Cookery Maven Blog

The Pheasant & The Pig: Pâté de Campagne

Did you know meatloaf has a fancy cousin from France— pâté de campagne? I'm a big fan and not just because of there is a circumflex and an acute accent in one word. The idea of combining chopped meat, spices, liquor, eggs and cream in a terrine always seemed like a good way to go. When we lived in Highland Park, one of our weekly rituals was a trip to Haskell's for slice of pâté and a bottle of wine from our friend Sheila.  Pâté seemed out of reach for a neophyte cook like myself and I never thought I could make my own meat masterpiece. Fast forward 20 years— I am no longer a neophyte (anywhere) and I make my own pâté.

One of the recipes I found called for wild boar, kind of hard to find in Northern Wisconsin. I had no idea what would be a decent substitute for a gnarly wild pig but I did know where to get some wild pheasants. I also knew where to get a half bottle of zinfandel (on the counter) and a container of duck fat (in the fridge). I simmered the pheasant for 3 hours in duck fat, wine and olive oil— a perfect storm for tender pheasant and a brilliant addition to my pâté.

Pâté de Campagne (adapted from Taste Food Blog)

1 pheasant, simmered in 375 ml red wine, 12 oz rendered duck fat & 1/2 cup olive oil for 3 hours 1 pound pork shoulder, coarsley ground 1 pound ham, coarsely chopped 3 garlic cloves, minced 2 shallots, minced 2 tsp salt 2 tsp black pepper, coarsely ground 3 tsp fresh thyme 2 tsp fresh rosemary, minced 1 teaspoon allspice 1 tsp ground coriander ½ tsp ground cloves 3/4 pound bacon, coarsely chopped 2 tbsp unsalted butter plus extra for greasing terrine 1 medium yellow onion, minced 2 eggs, lightly beaten 1/3 cup heavy cream 1/3 cup Calvados 1/3 cup shelled pistachios 1/3 cup dried cranberries

Remove all meat from the pheasant after it has cooled. If you are grinding your own meat, cut the pork in 3/4 inch cubes. Place the pork and pheasant in a large bowl. Add garlic, shallots, salt, pepper, thyme, rosemary, allspice, coriander and cloves. Mix to thoroughly coat the meat. Cover and refrigerate 6 hours or overnight. Grind with a meat grinder before proceeding.

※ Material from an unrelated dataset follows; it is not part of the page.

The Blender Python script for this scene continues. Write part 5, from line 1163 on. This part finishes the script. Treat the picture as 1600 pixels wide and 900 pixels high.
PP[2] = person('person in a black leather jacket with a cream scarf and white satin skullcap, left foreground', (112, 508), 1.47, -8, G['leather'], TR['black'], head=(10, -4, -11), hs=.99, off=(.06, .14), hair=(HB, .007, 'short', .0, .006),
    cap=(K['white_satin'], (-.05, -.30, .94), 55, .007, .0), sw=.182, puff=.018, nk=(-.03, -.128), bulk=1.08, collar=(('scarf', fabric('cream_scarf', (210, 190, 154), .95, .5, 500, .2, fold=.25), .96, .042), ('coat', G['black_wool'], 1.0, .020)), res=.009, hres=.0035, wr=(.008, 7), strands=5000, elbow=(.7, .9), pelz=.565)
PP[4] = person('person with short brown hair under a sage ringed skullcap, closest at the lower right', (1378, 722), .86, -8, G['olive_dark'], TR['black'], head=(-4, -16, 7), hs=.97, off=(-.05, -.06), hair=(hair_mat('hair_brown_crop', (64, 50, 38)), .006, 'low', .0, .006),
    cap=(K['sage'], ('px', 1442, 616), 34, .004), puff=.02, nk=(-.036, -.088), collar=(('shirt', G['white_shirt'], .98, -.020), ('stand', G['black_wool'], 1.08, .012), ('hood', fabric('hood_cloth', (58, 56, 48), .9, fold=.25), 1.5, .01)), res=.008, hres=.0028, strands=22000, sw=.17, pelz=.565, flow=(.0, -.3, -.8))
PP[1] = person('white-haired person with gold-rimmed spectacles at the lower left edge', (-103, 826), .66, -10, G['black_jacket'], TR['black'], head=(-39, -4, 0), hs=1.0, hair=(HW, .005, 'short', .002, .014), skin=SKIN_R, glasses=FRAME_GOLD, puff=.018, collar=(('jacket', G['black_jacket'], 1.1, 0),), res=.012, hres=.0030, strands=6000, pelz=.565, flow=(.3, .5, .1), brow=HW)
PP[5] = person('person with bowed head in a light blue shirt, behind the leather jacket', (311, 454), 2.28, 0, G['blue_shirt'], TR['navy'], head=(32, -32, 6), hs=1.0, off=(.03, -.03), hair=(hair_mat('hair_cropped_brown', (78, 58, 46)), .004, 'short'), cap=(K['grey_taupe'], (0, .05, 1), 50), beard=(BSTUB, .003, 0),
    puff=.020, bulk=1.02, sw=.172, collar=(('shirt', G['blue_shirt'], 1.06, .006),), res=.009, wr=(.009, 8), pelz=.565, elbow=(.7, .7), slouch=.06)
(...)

Preheat oven to 300 F. (180 C.) Remove meat from refrigerator. Add bacon and return to refrigerator while you prepare the onions. Melt 2 tablespoons butter in a skillet over medium heat. Add onion and sauté until translucent but not brown, 6 minutes. Cool to room temperature. Stir into the meat. Combine eggs, cream and calvados in a small bowl. Add to meat and mix well.

Butter a loaf pan or terrine. Alternatively, you can line the inside of your terrine with plastic wrap. Press one-third of the meat into the terrine. Sprinkle evenly with half of the pistachios and cranberries. Press another third of the meat into the terrine. Top with remaining pistachios and cranberries. Cover with remaining meat. Cover terrine or if your terrine does not have a cover, use aluminum foil. Prick 2-3 holes in the foil.

Place terrine in a baking pan. Pour boiling water into the baking pan until halfway up the sides of the terrine. Bake in oven until meat thermometer inserted in the center reads 155 F. about 2 hours. Remove from oven and remove terrine from the water bath. Place a terrine press over the pâté (or a cutting board with cans on top) and cool completely. Transfer to refrigerator and let sit 1-2 days before serving. To serve, un-mold pâté. Scrape off any congealed fat. Cut in slices, ½ inch thick.